Supplied information:

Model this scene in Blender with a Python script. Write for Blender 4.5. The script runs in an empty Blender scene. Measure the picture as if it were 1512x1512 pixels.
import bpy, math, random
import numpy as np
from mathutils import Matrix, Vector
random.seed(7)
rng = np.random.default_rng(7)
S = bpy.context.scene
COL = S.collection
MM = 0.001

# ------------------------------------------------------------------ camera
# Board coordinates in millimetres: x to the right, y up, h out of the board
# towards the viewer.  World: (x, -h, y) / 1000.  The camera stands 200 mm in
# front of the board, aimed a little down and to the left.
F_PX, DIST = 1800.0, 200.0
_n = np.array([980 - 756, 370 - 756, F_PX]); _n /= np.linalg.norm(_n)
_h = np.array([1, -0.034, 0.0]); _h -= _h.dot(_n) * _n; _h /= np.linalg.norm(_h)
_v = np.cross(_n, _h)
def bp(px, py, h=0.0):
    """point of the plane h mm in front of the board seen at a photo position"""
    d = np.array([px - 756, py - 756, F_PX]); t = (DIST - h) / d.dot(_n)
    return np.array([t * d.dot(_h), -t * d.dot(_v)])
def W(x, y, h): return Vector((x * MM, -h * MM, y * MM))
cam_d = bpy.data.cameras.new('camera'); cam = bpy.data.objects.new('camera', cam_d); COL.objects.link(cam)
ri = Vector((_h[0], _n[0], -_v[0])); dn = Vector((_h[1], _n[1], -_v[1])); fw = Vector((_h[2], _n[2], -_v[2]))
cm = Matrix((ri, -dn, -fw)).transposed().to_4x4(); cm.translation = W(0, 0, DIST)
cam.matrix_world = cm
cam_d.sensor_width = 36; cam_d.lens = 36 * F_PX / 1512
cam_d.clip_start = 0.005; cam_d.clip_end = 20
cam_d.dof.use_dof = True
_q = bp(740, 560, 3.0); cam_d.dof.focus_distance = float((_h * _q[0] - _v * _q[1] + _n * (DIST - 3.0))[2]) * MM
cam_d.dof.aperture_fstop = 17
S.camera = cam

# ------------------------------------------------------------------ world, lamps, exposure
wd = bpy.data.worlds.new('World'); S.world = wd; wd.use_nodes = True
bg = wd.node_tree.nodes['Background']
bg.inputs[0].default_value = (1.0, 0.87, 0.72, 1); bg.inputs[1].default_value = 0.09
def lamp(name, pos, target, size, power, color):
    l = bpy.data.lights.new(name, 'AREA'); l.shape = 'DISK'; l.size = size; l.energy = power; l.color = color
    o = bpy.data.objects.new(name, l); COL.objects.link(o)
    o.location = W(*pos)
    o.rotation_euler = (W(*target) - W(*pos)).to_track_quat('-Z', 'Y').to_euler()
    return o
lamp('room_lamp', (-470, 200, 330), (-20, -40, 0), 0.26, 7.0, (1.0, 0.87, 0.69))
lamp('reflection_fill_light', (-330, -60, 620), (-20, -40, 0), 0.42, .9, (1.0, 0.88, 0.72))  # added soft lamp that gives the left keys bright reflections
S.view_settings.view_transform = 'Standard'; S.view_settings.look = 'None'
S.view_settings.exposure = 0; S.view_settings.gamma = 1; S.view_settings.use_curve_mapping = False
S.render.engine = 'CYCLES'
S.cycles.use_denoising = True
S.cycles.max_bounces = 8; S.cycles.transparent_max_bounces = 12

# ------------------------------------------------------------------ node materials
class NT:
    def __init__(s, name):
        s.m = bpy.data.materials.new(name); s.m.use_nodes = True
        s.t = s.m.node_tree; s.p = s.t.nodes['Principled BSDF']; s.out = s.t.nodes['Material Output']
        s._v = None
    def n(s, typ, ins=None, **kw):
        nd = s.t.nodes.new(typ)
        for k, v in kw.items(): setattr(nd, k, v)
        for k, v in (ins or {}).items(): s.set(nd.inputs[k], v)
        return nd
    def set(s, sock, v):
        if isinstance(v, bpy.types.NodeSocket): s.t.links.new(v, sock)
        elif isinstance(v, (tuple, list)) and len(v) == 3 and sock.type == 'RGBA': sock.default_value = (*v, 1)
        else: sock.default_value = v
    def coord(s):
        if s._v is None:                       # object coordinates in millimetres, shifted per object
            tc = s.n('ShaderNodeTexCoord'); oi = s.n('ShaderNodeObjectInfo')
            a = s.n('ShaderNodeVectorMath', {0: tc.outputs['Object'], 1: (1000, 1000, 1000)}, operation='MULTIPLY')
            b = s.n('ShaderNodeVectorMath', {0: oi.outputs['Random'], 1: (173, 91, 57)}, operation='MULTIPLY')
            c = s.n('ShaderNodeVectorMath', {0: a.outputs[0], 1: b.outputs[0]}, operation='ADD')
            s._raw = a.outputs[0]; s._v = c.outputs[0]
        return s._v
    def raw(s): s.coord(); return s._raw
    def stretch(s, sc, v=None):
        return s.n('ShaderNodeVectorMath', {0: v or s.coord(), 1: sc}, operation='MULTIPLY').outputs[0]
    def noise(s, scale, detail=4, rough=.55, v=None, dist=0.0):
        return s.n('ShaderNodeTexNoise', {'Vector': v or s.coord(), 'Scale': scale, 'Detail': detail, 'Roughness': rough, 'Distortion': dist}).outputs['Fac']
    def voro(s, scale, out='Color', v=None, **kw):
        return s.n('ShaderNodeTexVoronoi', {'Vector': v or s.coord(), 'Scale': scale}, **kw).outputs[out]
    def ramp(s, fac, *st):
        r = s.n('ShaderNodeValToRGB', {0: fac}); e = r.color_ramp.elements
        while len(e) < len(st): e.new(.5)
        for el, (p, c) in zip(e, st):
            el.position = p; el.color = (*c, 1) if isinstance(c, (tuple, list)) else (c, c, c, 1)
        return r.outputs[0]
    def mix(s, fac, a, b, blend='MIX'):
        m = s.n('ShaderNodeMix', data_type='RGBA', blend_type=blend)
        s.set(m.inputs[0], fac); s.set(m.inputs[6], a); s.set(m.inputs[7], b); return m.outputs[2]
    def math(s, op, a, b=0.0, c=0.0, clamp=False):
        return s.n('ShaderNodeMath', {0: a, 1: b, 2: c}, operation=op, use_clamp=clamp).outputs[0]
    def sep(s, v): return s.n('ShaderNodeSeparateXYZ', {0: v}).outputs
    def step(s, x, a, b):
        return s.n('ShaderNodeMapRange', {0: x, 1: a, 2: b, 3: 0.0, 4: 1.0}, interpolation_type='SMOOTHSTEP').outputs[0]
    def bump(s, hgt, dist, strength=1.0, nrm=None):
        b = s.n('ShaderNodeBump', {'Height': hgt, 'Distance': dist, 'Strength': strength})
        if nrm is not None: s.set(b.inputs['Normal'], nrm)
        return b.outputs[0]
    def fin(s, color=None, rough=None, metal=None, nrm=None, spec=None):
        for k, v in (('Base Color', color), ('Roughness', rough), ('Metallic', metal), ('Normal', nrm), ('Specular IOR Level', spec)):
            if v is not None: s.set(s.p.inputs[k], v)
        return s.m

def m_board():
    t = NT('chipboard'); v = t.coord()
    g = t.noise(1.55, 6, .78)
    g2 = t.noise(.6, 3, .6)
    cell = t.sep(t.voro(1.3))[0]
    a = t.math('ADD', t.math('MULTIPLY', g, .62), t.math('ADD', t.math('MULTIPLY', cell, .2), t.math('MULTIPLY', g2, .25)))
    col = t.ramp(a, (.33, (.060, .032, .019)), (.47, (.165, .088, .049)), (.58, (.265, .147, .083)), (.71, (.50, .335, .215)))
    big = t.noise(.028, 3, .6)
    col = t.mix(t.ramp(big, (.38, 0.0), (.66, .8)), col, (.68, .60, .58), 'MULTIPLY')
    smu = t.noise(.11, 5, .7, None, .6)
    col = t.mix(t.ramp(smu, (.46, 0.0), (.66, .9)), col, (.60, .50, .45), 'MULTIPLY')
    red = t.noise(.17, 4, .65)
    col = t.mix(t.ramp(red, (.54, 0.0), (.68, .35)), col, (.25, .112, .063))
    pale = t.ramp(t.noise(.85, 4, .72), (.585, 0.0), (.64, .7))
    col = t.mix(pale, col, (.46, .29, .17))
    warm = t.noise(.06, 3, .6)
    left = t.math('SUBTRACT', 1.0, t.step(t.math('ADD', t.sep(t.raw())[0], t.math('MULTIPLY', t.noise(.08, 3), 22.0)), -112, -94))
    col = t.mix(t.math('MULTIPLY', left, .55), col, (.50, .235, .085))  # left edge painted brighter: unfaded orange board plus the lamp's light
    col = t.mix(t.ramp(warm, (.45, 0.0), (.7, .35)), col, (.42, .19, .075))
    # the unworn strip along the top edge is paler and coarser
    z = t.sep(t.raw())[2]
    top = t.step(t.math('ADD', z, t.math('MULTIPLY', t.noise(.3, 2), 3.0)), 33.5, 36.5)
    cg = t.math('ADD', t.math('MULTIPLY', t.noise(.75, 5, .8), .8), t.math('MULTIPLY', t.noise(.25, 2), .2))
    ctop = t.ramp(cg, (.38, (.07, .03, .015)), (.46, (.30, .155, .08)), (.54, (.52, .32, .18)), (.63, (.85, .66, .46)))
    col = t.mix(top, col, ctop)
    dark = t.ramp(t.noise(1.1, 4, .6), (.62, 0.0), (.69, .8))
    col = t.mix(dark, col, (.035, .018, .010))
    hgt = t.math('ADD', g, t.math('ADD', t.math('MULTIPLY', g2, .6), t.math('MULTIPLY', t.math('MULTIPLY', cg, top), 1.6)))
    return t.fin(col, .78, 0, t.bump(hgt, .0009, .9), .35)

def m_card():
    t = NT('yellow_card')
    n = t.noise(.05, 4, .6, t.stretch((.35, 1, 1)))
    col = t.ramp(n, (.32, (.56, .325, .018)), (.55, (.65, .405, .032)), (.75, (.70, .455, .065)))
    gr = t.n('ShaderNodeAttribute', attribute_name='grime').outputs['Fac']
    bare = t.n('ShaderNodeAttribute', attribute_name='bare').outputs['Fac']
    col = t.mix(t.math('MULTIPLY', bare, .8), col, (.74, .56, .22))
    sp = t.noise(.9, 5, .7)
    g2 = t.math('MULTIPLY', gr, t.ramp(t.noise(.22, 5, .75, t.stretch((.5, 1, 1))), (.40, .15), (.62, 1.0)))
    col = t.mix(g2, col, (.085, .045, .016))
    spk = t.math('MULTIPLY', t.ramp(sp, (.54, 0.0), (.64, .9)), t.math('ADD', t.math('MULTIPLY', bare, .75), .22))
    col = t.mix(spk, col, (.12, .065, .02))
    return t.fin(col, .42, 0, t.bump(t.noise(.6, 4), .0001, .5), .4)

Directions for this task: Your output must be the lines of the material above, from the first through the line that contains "S.camera = cam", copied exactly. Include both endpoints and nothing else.

Written solution:
Model this scene in Blender with a Python script. Write for Blender 4.5. The script runs in an empty Blender scene. Measure the picture as if it were 1512x1512 pixels.
import bpy, math, random
import numpy as np
from mathutils import Matrix, Vector
random.seed(7)
rng = np.random.default_rng(7)
S = bpy.context.scene
COL = S.collection
MM = 0.001

# ------------------------------------------------------------------ camera
# Board coordinates in millimetres: x to the right, y up, h out of the board
# towards the viewer.  World: (x, -h, y) / 1000.  The camera stands 200 mm in
# front of the board, aimed a little down and to the left.
F_PX, DIST = 1800.0, 200.0
_n = np.array([980 - 756, 370 - 756, F_PX]); _n /= np.linalg.norm(_n)
_h = np.array([1, -0.034, 0.0]); _h -= _h.dot(_n) * _n; _h /= np.linalg.norm(_h)
_v = np.cross(_n, _h)
def bp(px, py, h=0.0):
    """point of the plane h mm in front of the board seen at a photo position"""
    d = np.array([px - 756, py - 756, F_PX]); t = (DIST - h) / d.dot(_n)
    return np.array([t * d.dot(_h), -t * d.dot(_v)])
def W(x, y, h): return Vector((x * MM, -h * MM, y * MM))
cam_d = bpy.data.cameras.new('camera'); cam = bpy.data.objects.new('camera', cam_d); COL.objects.link(cam)
ri = Vector((_h[0], _n[0], -_v[0])); dn = Vector((_h[1], _n[1], -_v[1])); fw = Vector((_h[2], _n[2], -_v[2]))
cm = Matrix((ri, -dn, -fw)).transposed().to_4x4(); cm.translation = W(0, 0, DIST)
cam.matrix_world = cm
cam_d.sensor_width = 36; cam_d.lens = 36 * F_PX / 1512
cam_d.clip_start = 0.005; cam_d.clip_end = 20
cam_d.dof.use_dof = True
_q = bp(740, 560, 3.0); cam_d.dof.focus_distance = float((_h * _q[0] - _v * _q[1] + _n * (DIST - 3.0))[2]) * MM
cam_d.dof.aperture_fstop = 17
S.camera = cam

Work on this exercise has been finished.